Tuesday, September 1, 2015

Welcome to The Supply-Side Revivalist!

My primary reason for writing this blog is to provide an ongoing forum to discuss and promote supply-side economics.

I plan to post original commentary, critique the work of others, provide book reviews, post links to interesting articles/videos, and respond to reader replies.

My intention is to post commentary on a regular basis. However, as my family and career come first there may be some lengthy periods between posts.

Like 99.9% of students who studied some economics in college, I learned the subject from a “demand-side” perspective (predominantly Keynesianism with a bit of Monetarism as well).  The demand-side stresses the primacy of the consumer. I left college believing that the market economy is inherently unstable and that wise minds (e.g., politicians, bureaucrats, and policymakers) are required to “manage” the economy and remedy market “failures”.

In college, I received absolutely no exposure to the Classical school that was essentially rebranded as supply-side economics sometime in the mid- to late-1970s. Interestingly, this omission occurred despite the prominent role supply-side economics had played in policymaking during the Reagan Administration in the years before I started college in 1986.

I also never received any introduction to the free-market Austrian school. As incredible as it seems, I didn’t know the names Hayek and Von Mises until many years later.

Apparently the free market was déclassé and remains so to this day in much of academe [notable exceptions include George Mason University, Grove City College, and Hillsdale College].

I was well into my career as an investment management professional when I began to question the usefulness and efficacy of demand-side economics as a tool to help make better investment decisions.  The problem became apparent. Demand-side theories simply don’t explain what happens in the real world.

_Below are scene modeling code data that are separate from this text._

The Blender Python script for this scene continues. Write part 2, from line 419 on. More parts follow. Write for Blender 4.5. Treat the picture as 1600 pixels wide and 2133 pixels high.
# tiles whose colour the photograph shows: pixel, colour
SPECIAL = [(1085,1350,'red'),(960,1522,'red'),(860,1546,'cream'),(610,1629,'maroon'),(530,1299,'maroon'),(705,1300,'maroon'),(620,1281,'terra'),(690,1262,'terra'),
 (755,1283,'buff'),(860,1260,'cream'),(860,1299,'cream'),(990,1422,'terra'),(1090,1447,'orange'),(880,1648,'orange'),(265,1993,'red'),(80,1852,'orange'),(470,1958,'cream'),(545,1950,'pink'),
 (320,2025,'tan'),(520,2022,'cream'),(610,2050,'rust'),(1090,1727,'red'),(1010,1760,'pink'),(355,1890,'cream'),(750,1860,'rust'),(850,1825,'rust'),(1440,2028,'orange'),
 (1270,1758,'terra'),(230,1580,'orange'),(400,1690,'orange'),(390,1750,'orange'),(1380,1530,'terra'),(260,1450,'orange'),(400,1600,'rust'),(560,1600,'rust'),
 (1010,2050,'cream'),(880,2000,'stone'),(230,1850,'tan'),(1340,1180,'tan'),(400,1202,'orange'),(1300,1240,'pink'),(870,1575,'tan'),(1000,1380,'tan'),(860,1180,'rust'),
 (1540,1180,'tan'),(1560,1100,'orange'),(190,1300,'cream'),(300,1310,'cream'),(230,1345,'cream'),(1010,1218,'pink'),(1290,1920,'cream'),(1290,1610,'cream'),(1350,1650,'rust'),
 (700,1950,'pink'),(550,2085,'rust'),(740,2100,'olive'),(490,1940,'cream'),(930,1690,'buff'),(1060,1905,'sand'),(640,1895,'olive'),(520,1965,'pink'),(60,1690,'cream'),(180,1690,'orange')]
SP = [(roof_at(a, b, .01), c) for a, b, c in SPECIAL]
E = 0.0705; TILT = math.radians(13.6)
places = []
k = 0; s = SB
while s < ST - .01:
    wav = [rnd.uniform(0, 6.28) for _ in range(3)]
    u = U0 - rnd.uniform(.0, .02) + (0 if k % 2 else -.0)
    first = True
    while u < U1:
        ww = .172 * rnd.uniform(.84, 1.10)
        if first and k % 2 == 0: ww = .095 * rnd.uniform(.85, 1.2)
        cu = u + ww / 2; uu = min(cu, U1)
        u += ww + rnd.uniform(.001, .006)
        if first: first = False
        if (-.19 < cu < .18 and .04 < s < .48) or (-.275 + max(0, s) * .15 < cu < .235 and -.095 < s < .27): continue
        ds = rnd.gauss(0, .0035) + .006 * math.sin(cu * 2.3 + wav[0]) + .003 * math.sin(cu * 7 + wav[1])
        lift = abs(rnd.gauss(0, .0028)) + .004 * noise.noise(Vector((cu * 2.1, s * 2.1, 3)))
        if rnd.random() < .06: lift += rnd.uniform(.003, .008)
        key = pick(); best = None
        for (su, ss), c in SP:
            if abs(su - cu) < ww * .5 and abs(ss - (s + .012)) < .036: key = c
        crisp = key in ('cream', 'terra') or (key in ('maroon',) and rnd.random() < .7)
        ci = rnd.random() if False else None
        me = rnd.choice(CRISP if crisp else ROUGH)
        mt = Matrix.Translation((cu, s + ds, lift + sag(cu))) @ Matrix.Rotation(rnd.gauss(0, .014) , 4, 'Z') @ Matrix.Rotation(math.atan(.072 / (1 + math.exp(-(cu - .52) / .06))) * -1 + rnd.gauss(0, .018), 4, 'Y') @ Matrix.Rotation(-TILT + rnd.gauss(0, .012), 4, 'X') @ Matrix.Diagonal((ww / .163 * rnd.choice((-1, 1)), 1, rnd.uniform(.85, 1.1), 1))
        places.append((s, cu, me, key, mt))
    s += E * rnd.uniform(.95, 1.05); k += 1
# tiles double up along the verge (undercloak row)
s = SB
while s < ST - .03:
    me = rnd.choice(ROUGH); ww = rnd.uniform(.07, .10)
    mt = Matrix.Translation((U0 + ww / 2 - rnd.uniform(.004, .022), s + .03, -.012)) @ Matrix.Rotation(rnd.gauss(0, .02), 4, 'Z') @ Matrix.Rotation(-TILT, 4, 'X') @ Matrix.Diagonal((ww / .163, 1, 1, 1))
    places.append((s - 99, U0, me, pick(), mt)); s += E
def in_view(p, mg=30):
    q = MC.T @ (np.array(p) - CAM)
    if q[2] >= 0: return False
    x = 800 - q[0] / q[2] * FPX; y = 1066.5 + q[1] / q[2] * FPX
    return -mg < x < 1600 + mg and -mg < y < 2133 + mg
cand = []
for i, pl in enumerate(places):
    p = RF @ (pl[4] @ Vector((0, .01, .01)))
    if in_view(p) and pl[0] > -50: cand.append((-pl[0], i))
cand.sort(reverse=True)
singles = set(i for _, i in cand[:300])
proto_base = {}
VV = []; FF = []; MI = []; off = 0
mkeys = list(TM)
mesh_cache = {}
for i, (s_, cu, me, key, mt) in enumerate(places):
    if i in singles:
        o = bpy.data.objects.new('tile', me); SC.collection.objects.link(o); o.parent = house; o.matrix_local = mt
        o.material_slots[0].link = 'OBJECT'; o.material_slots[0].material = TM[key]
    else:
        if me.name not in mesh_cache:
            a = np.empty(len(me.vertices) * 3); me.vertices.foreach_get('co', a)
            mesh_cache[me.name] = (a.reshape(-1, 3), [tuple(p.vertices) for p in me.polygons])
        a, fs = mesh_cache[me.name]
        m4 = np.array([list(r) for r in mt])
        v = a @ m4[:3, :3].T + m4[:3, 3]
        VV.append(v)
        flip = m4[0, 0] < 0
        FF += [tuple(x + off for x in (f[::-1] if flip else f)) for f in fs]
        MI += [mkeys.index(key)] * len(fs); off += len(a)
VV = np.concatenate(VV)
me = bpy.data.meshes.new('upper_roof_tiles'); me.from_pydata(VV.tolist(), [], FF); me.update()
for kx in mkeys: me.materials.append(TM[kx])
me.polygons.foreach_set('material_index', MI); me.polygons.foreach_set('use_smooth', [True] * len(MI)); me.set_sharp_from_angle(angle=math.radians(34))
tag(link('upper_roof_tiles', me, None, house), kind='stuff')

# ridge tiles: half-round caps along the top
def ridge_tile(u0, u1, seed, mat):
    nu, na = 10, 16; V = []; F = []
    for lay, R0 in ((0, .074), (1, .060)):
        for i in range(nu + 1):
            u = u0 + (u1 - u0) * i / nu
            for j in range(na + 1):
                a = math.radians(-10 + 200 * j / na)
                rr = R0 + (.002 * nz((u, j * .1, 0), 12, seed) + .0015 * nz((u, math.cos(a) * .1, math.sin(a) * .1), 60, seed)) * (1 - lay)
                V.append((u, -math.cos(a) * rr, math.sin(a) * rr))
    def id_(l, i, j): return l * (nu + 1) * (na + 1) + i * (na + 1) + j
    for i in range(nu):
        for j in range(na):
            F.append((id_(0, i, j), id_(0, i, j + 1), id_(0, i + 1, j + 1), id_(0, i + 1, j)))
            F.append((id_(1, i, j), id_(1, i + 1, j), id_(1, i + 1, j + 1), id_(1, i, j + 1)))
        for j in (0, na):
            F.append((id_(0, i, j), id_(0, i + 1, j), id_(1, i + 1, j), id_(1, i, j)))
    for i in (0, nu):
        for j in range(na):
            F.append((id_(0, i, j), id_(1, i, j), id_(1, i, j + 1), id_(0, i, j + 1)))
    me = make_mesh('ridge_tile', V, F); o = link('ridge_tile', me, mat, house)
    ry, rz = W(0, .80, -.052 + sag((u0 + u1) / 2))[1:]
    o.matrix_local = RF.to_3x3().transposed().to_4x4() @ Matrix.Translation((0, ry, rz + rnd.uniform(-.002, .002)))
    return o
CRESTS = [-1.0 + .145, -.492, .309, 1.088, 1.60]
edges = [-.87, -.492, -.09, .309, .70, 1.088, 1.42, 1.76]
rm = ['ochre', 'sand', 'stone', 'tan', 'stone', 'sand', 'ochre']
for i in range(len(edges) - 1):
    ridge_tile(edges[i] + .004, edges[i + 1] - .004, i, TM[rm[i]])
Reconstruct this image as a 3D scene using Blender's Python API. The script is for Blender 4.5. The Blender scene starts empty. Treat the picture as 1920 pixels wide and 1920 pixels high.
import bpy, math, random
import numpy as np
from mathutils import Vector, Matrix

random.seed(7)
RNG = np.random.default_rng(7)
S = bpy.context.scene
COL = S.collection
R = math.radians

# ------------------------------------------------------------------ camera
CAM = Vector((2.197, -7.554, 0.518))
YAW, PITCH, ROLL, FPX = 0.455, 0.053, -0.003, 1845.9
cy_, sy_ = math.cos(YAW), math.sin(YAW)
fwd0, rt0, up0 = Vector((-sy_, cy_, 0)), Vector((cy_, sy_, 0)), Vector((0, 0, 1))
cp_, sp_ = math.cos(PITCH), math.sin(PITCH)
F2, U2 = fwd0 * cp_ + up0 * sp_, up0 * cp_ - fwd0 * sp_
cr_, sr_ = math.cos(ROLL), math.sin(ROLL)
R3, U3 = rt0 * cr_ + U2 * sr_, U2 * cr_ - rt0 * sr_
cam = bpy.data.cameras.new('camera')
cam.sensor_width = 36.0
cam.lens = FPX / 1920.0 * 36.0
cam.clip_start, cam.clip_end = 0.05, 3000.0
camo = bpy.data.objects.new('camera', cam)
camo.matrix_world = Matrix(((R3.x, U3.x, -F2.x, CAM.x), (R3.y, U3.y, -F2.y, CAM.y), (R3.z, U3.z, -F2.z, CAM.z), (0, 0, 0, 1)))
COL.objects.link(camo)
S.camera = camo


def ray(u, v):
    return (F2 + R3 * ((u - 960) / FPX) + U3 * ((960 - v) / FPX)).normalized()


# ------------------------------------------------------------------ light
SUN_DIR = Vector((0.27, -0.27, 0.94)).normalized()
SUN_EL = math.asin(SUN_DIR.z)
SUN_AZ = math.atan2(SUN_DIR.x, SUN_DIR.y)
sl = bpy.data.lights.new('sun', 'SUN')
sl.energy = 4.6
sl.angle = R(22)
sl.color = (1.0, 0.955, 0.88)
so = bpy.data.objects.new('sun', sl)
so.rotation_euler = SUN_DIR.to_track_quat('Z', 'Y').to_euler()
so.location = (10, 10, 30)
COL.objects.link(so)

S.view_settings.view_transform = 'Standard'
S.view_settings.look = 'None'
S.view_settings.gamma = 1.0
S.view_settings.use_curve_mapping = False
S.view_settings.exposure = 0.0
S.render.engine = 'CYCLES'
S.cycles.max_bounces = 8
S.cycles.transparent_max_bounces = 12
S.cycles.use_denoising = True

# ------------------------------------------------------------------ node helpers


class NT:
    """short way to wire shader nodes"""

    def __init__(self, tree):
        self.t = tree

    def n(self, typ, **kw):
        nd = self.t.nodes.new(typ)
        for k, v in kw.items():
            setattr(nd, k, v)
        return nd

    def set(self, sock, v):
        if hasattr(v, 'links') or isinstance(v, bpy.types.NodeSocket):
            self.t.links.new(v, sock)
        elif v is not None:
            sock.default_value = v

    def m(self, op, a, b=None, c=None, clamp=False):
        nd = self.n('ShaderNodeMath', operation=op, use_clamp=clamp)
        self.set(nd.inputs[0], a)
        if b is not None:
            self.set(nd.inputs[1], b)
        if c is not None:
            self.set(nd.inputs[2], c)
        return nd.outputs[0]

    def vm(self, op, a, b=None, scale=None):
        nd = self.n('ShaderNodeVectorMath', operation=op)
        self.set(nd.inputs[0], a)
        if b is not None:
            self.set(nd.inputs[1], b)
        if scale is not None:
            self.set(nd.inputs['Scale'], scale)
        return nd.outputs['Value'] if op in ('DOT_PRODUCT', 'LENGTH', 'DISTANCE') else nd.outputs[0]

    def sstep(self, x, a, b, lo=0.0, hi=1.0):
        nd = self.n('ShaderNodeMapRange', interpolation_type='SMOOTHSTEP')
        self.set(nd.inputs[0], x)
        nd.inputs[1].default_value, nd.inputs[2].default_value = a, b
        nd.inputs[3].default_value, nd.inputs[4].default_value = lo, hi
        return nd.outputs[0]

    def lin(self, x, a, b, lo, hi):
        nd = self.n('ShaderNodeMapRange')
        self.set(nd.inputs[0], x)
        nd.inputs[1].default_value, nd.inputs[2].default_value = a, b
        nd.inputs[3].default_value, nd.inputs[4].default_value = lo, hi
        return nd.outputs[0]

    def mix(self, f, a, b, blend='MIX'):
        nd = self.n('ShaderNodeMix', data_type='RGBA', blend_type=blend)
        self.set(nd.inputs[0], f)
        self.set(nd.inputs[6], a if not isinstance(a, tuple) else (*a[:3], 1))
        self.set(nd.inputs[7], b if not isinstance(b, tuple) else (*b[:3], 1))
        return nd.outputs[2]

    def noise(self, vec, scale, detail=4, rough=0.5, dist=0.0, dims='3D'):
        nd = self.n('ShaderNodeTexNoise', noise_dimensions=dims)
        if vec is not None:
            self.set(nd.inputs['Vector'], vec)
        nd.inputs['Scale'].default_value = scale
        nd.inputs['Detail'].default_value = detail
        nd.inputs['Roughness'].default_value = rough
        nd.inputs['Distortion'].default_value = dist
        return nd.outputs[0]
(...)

Fortunately, the supply-side framework does have explanatory power and can be used to help forecast markets.  

During my self-education beginning in the early- to mid 2000’s, I was greatly influenced by many classical political economists and philosophers of the 17th and 18th centuries such as John Baptiste-Say, Frederic Bastiat, Adam Smith, David Ricardo, and John Stuart Mill.

I learned supply-side economics from key pioneers who are unfortunately no longer with us including Jude Wanniski, Robert Bartley, Jack Kemp, and Warren Brookes. Wanniski’s Supply-Side University, still available on-line at Polyconomics.com, remains a treasure-trove of knowledge for the aspiring learner. I still visit the site on a regular basis.

Late Austrian influences include Ludwig von Mises, Friedrich Hayek, Leonard Read, and Henry Hazlitt. Incredible sources of information in the Austrian tradition include the Ludwig Von Mises Institute and the Foundation for Economic Freedom.

Key contemporary influences include the following: John Tamny, Richard Salsman, Nathan Lewis, Steven Forbes, George Gilder, Arthur Laffer, Louis Woodhill, Brian Domitrovic, Ken Landon, Seth Lipsky, Robert Mundell, Reuven Brenner, Ralph Benko, Charles Kadlec, Lewis Lehrman, Larry Kudlow, Judy Shelton, Marc Miles, Vlad Signorelli, Paul Hoffmeister, Dan Mitchell, Walter Williams, Thomas Sowell, Thomas Woods, and Ron Paul.

I will single out John Tamny, who is editor at Forbes Opinions and RealClearMarkets, as the most important source of my understanding and appreciation of supply-side economics. John is easily one of the smartest persons I have had the pleasure of meeting. No one can explain the importance of sound money better than John. I am truly indebted to him for the knowledge he has imparted to me through his columns and public appearances.

It is my sincere hope that you enjoy the content and become a regular visitor!